Professor Orzel's coin estimation contest is now over, and the graph above shows his plot of the estimates submitted by people who entered the contest. The red vertical line shows the true correct value of $165.26. The median and mean of the guesses were $77.12 and $83.30, roughly half of the true value.
My own guess was based on a simple strategy: choose the middle of a large open interval that was on the
high side of the 50 or so guesses already submitted by the time I entered. Why?
1) Stakes were low*, and it was rational for me not to spend a lot of time computing a complex estimate.
2) By the time I entered, a lot of people had already submitted guesses, most of which seemed grounded in plausible reasoning, so it was rational for me to "free ride" off their computational efforts.
3) I knew from the MBA study that, on average, people typically tend to underestimate the value of a bunch of coins, and Geeky Mom's recent post also reminded me of this tendency. On the other hand, the Bazerman-Samuelson experimental data also told me that there is usually at least one person who guesses too high.
4) So I wanted to guess high, but I didn't want to outflank the highest guesser.

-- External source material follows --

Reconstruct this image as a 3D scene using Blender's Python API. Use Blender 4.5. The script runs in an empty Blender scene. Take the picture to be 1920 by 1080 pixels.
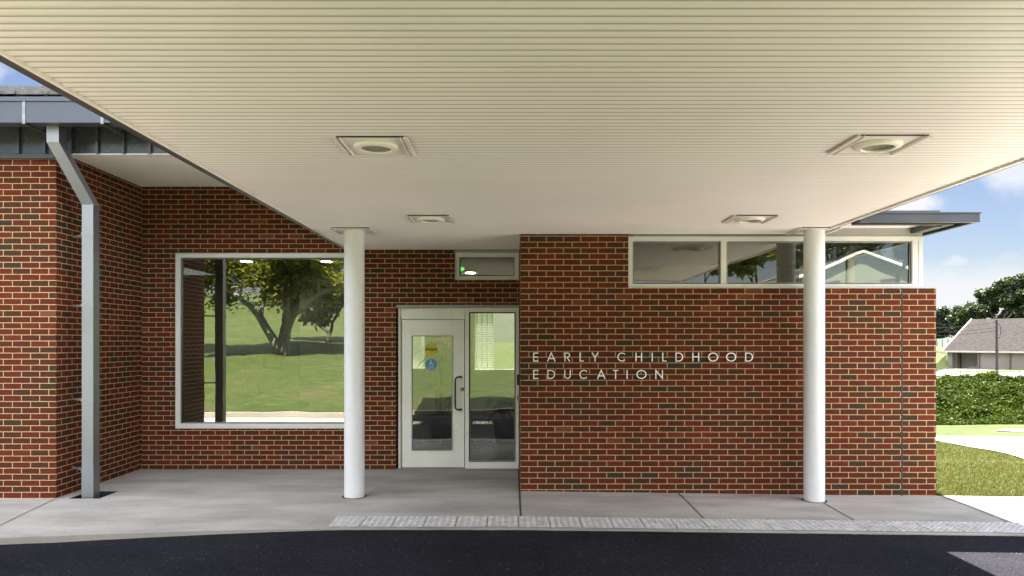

5) And I wanted a large open interval so I could take the midpoint of that interval and hopefully "control" a large amount of numeric real estate. At the time I submitted my guess, I saw a large open interval on the highish side, running from $120.94 to $150.92, so I submitted a guess which was midway between those two points, which was $135.93. So, if nobody else had come along afterwards, I would have "controlled" the entire span between $128.43 and $143.43. (Of course, people did come along and poach on my real estate, but what can you do? It's a free country, as they say! Actually, if I'd been obsessive, I'd have waited until the last possible moment, in order to take all possible data from other people's guesses into account, but I'm not THAT obsessed!)
How did I do? Well, I didn't win. That honor went to Michael Day, who submitted a guess of $166.10. (At least he wasn't one of those folks poaching on my "turf.")
But at least I did better than the median or mean, and I also came closer than Professor Orzel himself, who said he would have guessed $130. And, of course, he had some informational advantages (what the SEC would call "insider information," if this were a marketable security.)
Professor Orzel asks:
Now, why were the rest of the guesses so far off? Isn't the "wisdom of crowds" effect supposed to make an average of a large number of estimates better than any individual guess?
As I mentioned in my last post, winner's curse is not a factor in this contest, because it's not an auction situation. In an auction, you would expect sophisticated bidders to bid somewhat on the low side, because they are worried about the winner's curse phenomenon.
However, as I pointed out before, Professor Orzel's contest isn't an auction, so there's no winner's curse involved. (If there HAD been an auction of the coin jar, it would most likely have been won by that person on the far right of the histogram, who thought the coins were worth $327. If everyone were rational, and took winner's curse into account, they would likely have bid less than their estimates. The question is whether they would have adjusted their bids ENOUGH.)
But the question remains: why is the average of the estimates in this case so far below the true value? (Even worse than the estimates of those Bazerman/Samuelson MBA students, whose estimates averaged about 65% of the true value.) At least they were better than
Geeky Mom's estimate. (It would be interesting to see the data from her bank, which runs an estimation contest.)
A few possibilities include the phenomena known as
information cascades or
herd instinct.
Basically, what it comes down to is this: when people were submitting their guesses, they were using the information they had about other people's guesses in formulating their own guesses. That means that our guesses were not independent of one another. You see this sort of thing all the time in financial bubbles and panics. Of course, the stakes here were much lower* than in the global financial markets.
Now, it was entirely rational for us to use all the information we had available in formulating our own guesses, including the guesses submitted by other people, especially those of us who were sophisticated in how we used the data. (I like to think that I was reasonably sophisticated in my use of the information, even if I didn't win the contest!) But other people might have used the early information in more naive ways, because they didn't take into account the fact that people have a tendency to underestimate values of coin containers, which led to an unfortunately inaccurate information cascade.
*No offense intended with the "low stakes" remark, Prof. Orzel, but all of us losers will just have to wait a little while until your book hits the bookstore shelves. Having to wait a little to read your book is a lot less painful than what the information cascades have done to the world economy in past year.